Can Auto-Patching Save Resources?

Automation in contemporary cyber security products is often synonymous with complex and highly-promoted technologies like ML and AI, or UEBA. Certainly, advanced technology has its place in addressing the never-abating skills and resource shortage that has plagued cyber security and information technology for years, but we’re an industry filled with engineers and others fascinated by technology, and sometimes that pedigree deludes us into believing technology is an end in and of itself. Moreover, that enduring industry prejudice can mask less technically-breathtaking solutions that can be substantially more effective in achieving the goal of manpower savings. Auto-patching is a prime example. Nearly all operating systems and applications offer an auto-patch capability, but vulnerability remediation teams are often hesitant to leverage auto-patching.  Why?

Why isn’t Automated Patching Used More?

For those in the vulnerability remediation business, this question is rhetorical. For everyone else, the answer is that patching can break things, disrupt network operations, and make life miserable for remediation teams (and those they serve) when things go awry. Thus, blindly enabling auto-patching, crossing fingers and hoping for the best is a remediation strategy rarely embraced by the vulnerability remediation community, understandably. But notably, this auto-patching apprehension is more the result of human nature than it is technology deficiencies. In reality, a very low percentage of patches are ever rolled back (some proprietary studies put the number of roll-backs at less than 2%), arguing for a much more aggressive use of auto-patching. And yet, an aversion to leveraging auto-patching persists, unpatched vulnerabilities mount, and the cyber risk of typical enterprises increases. But again, this makes sense.  Although less than 2% of patches are rolled back, remediation teams have no insight into which patches are safe to auto-patch, and which may fall into the 2% category, so trepidation is not only appropriate, but a perfectly responsible emotion when it comes to auto-patching.

Can a Patch Breaking Something be Predicted?
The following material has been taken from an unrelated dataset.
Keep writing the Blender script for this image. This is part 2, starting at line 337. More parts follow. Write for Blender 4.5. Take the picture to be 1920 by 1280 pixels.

Until recently, no. Short of calling a colleague at another organization that has recently applied the same patch, vulnerability remediation practitioners have no data or insight about the potential disruptiveness of a given patch. An emerging technology, however, is challenging this long-held status quo in the vulnerability remediation community. The reality for any patch – for just about any OS or application – is that someone else has applied it, somewhere, on some network, in some organization. Indeed, it’s likely that many “someones” have applied the patch, and they either experienced an issue, or more often than not, the patch was applied without incident. In a nutshell, trackd is collecting that patching experience data across its entire customer base, anonymizing it, and presenting it to all its platform users. Thus, a trackd platform user in California with Company Y now has the benefit of the patching experience of a trackd user in Maine with Company Z…and vice versa. This collective experience grows as the number of platform users grows, so vulnerability remediation professionals can now see disruption data alongside traditional vulnerability metrics, providing the insight needed to make data-informed decisions on how to address individual patches.

Does More Aggressive Automated Patching Solve the IT Resources Shortage?

By itself? Of course not. But any security or IT function that can be automated reduces the burden on the IT department, and in the case of vulnerability remediation, has a direct impact on the cyber risk of the organization. Whether it be the result of an economic downturn and corporate belt-tightening or the ongoing challenge of finding quality technology staff, being able to confidently leverage auto-patching to reduce vulnerability remediation times can contribute to the “do more with less” requirement of modern IT operations that doesn’t seem to be abating any time soon.